When Facebook introduced its Timeline format, I immediately deleted years of information, less terrified of confronting my 18-year-old self than of meeting the person my 18-year-old self tried to be. Facebook, a service initially available only to college students, uses the dorm room as its model. People post things to their walls, and the stuff that shows up there is not unlike the stuff a college student might tack to the bulletin board above her bed: flyers for shows, notes from friends, photos where she looks prettier and more fun than usual, her own writings/drawings/awards. This isn’t to say that the Facebook wall is merely an extension of the dorm room or that dorm room décor is merely an analog way of showing off. But they share the same conceit: that we are letting people into our private worlds, when we know that we are putting our tastes on display.
Dorm rooms and university apartments are, in some sense, public spaces. You often share your cramped quarters with strangers. People you do not like and do not know enter all the time. Your room is subject to routine inspection. Institutional regulations prevent the most creative decorating: paint, nails, candles and custom furniture are all prohibited. “We have many customers,” said one poster saleswoman, “who say the dorms are so ugly, they just want to fill them with images.” The poster serves as a placeholder, perfectly suited to this transitional housing. People have a habit, when they pack up and move out, of leaving their posters hanging.

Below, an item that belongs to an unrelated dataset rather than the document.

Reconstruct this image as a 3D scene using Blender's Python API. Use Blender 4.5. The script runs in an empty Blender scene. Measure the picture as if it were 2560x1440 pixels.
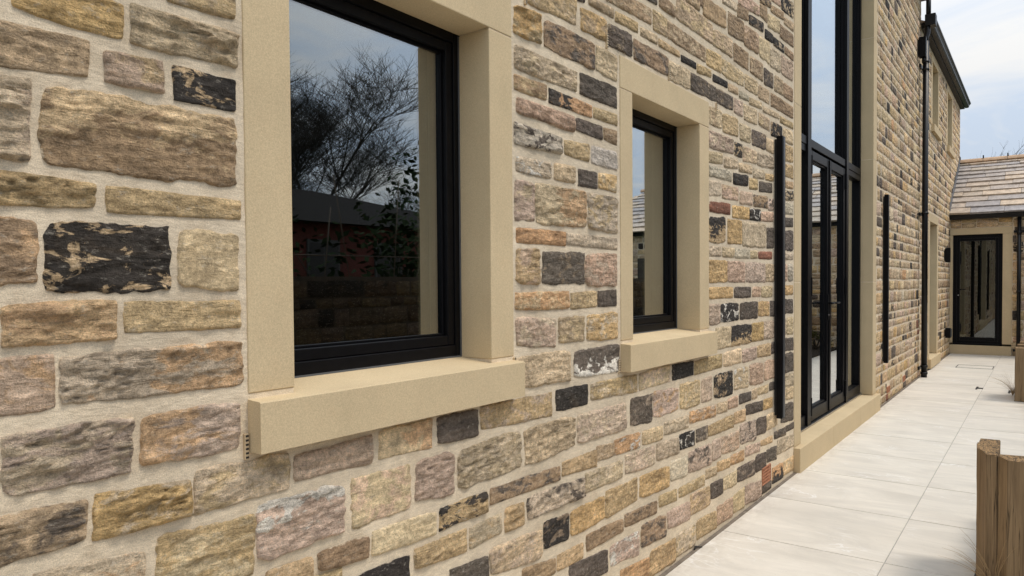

The day after the storm cleared, UB held a campus safety fair. Students were given fire extinguisher lessons, local law enforcement showed off a bomb-disabling robot, and in the quad outside the student union, firefighters staged a controlled burn of a model dorm room. Built inside of a box truck, the dorm room was jarringly accurate, with its crowded desk, messy twin bed, and tattered V-J Day in Times Square poster. It was destroyed in mere minutes. While the crowd stood with their phones raised over their heads, taking photos, the plume of smoke grew thicker and darker, until finally the firefighters quelled the flames with their power hoses, leaving a steaming black hull in the middle of the throng of students.
When I lived in the dorms during my freshman year of college, the fire alarm sounded constantly. We always took our time to evacuate, grumbling about people who didn’t know how to fucking microwave popcorn, and we never took anything with us.